Debugging? Don't ask me, I just work here!

14/08/2015

cc-mode is about 20k SLOC of Emacs Lisp responsible for setting up major modes for C, C++ and other sufficiently C-like languages. To put this into perspective, ruby-mode is 2k SLOC and text-mode about 200 SLOC. Surely there must be clever and not so clever things included into it!
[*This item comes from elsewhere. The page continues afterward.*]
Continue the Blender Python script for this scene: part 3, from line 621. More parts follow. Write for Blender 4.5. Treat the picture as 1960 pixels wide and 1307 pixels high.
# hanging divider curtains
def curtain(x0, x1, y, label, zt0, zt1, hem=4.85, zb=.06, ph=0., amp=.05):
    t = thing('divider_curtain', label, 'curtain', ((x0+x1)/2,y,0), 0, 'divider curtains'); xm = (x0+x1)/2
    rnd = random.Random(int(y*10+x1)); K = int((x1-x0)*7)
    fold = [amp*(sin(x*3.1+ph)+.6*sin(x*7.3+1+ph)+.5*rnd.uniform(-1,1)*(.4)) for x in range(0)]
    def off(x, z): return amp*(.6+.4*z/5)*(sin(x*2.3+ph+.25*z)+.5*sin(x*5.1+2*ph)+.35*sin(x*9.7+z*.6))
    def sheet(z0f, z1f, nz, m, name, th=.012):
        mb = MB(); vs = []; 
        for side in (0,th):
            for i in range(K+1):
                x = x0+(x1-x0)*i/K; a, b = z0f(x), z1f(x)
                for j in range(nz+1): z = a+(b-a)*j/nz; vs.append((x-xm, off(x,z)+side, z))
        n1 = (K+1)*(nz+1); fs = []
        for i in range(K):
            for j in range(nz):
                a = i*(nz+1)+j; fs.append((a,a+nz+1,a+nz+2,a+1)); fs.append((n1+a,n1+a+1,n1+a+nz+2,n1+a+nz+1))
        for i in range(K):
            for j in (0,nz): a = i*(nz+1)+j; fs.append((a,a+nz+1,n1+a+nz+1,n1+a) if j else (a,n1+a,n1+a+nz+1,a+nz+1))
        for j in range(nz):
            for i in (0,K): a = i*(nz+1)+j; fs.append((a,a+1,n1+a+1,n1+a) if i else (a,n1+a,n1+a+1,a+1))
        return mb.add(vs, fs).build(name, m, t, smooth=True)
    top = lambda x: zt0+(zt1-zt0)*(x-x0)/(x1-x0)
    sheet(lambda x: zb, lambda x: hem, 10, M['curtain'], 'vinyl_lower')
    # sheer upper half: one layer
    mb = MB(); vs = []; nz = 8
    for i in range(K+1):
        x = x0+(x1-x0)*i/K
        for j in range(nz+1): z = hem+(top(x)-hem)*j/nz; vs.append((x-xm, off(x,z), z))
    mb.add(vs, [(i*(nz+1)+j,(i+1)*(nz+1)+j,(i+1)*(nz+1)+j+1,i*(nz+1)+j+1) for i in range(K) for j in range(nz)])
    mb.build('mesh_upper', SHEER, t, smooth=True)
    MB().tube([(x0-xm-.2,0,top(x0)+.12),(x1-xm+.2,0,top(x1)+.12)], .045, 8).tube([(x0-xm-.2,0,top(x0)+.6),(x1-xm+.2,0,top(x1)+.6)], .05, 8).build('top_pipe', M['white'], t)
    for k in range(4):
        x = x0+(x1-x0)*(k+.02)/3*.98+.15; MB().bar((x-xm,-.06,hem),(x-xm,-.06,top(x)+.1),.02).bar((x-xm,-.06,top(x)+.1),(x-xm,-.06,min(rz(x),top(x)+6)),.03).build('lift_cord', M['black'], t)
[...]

And indeed, while attempting to figure out why indentation went wrong for csharp-mode by squinting hard at c-get-syntactic-indentation, I’ve stumbled upon a most curious variable, c-syntactic-element:

(defun c-get-syntactic-indentation (langelems)
  ;; ...
  (let ((indent 0) anchor)

    (while langelems
      (let* ((c-syntactic-element (car langelems))
             (res (c-calc-offset c-syntactic-element)))
        ...))))

Naturally I tried inspecting its value with good ol’ F1 v:

c-syntactic-element is void as a variable.

...

This is always bound dynamically.  It should never be set
statically (e.g. with `setq').

Well, would you look at that. This variable was defined, but never initialized. In fact, its value is only non-void when dynamic binding is used to bind it throughout the invocation of whatever ends up calling c-get-syntactic-indentation. Usually you’d only have a docstring if you were to use defvar which requires an initial value, but this requirement was cleverly circumvented by directly adding a docstring property to the symbol of the variable after its definition.

I guess this is done to avoid passing the value explicitly, but it still annoys me that I need to instrument a function to figure out the value of a variable it relies on. Worse, this hack would most likely break if lexical binding were to be enabled for cc-mode and turns any meaningful (read: not involving subtle and less subtle breakage) refactoring of the code into a surprisingly difficult task. The only place I can spot where c-syntactic-element is dynamically bound is said function, but it is not clear how calling it affects the number of other functions using that variable.

I’m sure a set of specific helpers is included to simplify debugging, but it still annoys me when something from the official toolbox is rendered unusable.